[Exercise aim]: Quote exactly the lines between the line containing "n.outputs['Fac'], .5), wob * 4))" and the line containing "if col is None: col", counting those two lines as part of the range. Leave the rest out.

[Task inputs]:
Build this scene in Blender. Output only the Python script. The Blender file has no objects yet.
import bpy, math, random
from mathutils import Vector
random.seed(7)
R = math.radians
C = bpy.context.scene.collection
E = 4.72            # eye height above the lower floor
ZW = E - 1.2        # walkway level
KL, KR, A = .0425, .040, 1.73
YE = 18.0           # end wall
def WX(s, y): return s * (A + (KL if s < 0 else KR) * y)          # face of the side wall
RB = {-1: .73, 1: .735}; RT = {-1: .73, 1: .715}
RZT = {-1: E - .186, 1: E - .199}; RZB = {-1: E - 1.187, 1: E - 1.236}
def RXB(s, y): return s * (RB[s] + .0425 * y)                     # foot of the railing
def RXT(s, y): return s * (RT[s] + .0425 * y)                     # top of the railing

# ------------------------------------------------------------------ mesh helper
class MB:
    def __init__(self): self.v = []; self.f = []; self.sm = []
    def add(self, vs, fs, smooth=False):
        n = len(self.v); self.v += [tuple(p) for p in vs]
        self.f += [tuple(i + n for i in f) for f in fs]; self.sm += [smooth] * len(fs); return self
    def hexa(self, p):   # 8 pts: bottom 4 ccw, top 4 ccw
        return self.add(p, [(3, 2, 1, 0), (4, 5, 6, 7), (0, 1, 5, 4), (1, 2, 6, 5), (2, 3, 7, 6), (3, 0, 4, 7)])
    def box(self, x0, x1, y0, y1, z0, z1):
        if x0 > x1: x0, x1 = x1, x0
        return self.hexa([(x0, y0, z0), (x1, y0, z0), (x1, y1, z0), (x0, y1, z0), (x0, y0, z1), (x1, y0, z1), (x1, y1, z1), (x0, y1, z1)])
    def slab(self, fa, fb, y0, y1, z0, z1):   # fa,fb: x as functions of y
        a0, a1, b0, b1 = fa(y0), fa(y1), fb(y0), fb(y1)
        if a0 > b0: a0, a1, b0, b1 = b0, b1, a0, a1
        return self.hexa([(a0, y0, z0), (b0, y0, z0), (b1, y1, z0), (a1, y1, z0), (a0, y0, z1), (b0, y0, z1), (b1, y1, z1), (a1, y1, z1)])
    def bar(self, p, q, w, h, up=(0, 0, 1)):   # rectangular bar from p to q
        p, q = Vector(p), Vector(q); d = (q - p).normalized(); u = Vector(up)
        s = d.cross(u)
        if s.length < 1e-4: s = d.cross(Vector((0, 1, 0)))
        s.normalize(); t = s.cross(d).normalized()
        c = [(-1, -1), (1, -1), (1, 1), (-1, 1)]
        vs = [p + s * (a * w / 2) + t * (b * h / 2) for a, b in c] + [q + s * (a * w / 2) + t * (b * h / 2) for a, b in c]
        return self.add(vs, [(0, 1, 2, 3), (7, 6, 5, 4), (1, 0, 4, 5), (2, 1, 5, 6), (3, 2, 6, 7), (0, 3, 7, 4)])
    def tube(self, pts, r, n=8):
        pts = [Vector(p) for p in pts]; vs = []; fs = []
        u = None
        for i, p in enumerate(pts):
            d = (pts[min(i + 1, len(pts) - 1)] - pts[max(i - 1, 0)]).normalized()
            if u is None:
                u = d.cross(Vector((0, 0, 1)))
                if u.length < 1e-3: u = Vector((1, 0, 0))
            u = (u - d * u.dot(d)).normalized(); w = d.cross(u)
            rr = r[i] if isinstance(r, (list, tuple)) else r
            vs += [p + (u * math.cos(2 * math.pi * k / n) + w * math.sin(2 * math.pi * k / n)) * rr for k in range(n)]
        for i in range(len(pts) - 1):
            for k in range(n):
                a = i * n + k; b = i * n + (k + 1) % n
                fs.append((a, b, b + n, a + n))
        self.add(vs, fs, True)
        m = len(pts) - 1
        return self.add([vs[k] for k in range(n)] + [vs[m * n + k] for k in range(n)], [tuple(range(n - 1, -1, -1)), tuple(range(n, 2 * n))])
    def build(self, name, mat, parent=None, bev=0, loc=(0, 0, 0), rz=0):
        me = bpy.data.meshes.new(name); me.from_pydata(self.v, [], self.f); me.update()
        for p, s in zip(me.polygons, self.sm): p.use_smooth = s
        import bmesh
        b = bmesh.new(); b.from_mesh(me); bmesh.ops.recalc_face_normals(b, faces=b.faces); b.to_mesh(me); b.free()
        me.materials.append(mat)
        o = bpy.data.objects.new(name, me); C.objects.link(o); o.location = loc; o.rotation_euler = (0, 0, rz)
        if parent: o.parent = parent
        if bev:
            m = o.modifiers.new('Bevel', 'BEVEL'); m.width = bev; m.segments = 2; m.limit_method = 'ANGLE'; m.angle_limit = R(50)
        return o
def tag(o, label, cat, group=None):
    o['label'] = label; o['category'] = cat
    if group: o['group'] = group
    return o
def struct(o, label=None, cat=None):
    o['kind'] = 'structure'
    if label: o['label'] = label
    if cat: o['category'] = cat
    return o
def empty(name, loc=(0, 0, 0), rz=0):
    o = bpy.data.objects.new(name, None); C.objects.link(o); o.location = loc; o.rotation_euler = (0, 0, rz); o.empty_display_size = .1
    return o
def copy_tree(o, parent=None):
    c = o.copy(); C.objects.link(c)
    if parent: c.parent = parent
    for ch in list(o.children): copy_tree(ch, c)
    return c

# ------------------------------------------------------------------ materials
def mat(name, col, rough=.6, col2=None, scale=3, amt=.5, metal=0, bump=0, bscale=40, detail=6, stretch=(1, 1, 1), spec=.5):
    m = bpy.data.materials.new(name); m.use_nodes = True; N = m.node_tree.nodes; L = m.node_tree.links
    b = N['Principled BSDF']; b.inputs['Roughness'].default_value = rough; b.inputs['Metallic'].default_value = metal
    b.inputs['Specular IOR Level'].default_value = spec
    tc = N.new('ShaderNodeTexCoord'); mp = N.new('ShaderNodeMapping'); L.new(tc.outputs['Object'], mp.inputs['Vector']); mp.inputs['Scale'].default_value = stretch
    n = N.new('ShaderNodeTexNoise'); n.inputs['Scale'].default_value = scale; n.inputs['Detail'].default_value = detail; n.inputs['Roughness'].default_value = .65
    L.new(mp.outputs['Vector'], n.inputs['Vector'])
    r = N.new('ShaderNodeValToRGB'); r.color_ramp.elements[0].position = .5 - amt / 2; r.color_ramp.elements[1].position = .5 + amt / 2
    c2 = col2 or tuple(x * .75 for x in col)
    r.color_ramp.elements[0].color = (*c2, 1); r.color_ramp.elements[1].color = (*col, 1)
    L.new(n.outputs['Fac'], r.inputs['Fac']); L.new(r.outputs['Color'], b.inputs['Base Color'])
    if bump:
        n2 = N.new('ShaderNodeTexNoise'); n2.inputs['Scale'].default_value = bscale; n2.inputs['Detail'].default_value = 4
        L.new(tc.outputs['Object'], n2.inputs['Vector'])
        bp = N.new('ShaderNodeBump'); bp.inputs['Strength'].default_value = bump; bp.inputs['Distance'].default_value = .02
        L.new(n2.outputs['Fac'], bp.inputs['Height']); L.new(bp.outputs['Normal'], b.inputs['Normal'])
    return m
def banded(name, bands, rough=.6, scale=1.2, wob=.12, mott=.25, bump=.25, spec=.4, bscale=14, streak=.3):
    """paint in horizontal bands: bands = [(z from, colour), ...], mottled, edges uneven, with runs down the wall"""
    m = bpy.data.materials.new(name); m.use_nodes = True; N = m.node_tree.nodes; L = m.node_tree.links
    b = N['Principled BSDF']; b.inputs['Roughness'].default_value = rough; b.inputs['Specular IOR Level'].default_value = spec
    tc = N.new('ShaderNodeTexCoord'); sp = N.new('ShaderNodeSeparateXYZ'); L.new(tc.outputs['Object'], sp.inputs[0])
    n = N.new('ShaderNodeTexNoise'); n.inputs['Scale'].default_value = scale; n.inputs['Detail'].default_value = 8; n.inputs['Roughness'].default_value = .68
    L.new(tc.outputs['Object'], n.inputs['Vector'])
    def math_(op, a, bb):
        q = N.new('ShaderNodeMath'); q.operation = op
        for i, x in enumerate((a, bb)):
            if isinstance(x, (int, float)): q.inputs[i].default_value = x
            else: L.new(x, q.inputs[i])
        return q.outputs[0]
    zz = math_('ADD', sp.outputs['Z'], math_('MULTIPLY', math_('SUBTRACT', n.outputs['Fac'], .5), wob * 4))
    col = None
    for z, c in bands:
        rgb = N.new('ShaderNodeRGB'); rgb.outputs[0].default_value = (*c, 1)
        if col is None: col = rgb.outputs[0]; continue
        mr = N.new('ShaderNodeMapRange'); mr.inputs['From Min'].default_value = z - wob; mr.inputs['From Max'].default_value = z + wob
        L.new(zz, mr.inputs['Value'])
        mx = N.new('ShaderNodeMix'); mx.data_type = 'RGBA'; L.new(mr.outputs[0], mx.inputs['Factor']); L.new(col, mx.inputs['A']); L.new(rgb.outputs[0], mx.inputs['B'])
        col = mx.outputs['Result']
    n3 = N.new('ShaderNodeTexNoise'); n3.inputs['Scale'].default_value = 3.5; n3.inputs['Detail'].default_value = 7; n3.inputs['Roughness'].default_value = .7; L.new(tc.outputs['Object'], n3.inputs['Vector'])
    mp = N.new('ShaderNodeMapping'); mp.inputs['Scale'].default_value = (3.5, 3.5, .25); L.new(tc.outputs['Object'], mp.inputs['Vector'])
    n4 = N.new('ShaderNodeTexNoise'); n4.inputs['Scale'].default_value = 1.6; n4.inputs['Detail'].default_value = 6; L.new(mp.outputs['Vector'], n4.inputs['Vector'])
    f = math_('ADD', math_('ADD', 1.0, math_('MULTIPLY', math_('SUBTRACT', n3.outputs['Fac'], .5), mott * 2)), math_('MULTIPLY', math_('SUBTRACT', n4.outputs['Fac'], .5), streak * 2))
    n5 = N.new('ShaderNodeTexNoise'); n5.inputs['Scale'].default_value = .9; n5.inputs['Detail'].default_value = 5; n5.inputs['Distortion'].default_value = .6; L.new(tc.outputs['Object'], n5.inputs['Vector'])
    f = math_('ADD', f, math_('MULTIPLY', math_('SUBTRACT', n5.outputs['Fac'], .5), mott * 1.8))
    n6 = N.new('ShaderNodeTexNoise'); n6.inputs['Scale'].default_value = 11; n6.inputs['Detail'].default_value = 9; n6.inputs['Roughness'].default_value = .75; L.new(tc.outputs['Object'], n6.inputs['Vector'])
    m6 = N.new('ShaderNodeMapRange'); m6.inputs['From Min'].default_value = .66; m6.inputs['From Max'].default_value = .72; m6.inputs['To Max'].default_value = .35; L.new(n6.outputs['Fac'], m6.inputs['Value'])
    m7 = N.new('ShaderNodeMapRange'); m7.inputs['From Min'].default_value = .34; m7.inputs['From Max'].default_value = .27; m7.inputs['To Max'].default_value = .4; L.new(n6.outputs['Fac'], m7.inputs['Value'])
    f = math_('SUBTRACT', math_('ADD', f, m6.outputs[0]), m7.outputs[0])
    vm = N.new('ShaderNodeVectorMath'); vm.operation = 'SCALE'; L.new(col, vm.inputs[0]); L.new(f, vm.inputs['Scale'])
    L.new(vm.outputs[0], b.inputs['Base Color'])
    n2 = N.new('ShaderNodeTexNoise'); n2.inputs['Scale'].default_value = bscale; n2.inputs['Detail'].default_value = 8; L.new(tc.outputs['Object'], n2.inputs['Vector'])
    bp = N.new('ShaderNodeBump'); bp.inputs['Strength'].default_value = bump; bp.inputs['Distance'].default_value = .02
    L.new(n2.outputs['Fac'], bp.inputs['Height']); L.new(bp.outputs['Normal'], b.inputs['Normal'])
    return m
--
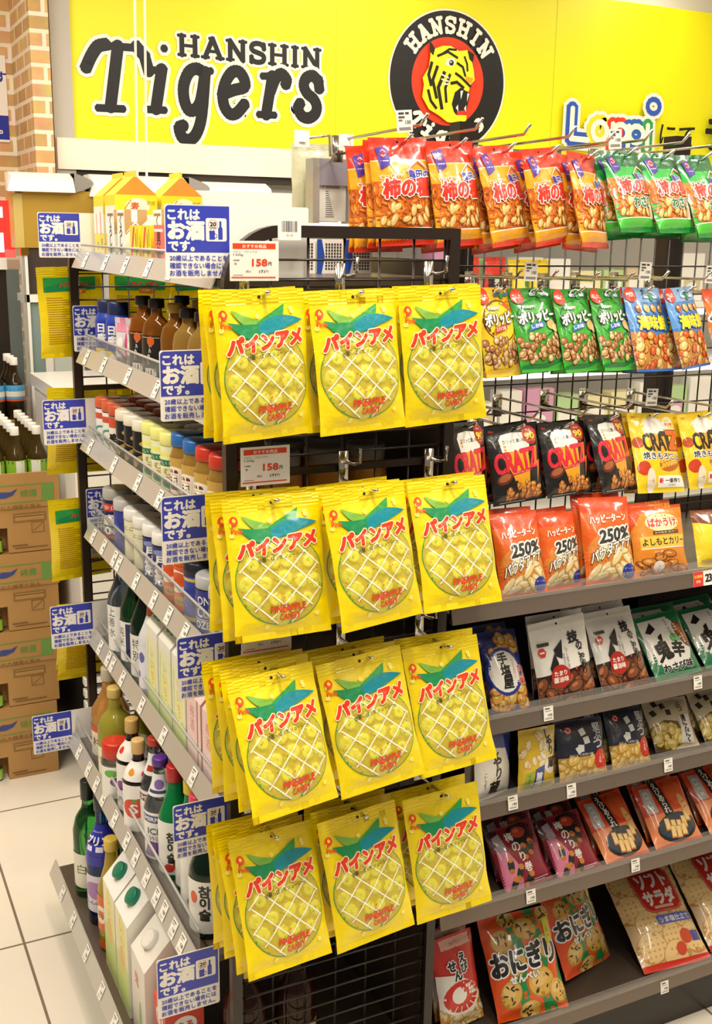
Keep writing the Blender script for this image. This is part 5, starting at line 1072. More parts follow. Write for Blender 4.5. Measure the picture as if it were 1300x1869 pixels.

[The result]:
    zz = math_('ADD', sp.outputs['Z'], math_('MULTIPLY', math_('SUBTRACT', n.outputs['Fac'], .5), wob * 4))
    col = None
    for z, c in bands:
        rgb = N.new('ShaderNodeRGB'); rgb.outputs[0].default_value = (*c, 1)
        if col is None: col = rgb.outputs[0]; continue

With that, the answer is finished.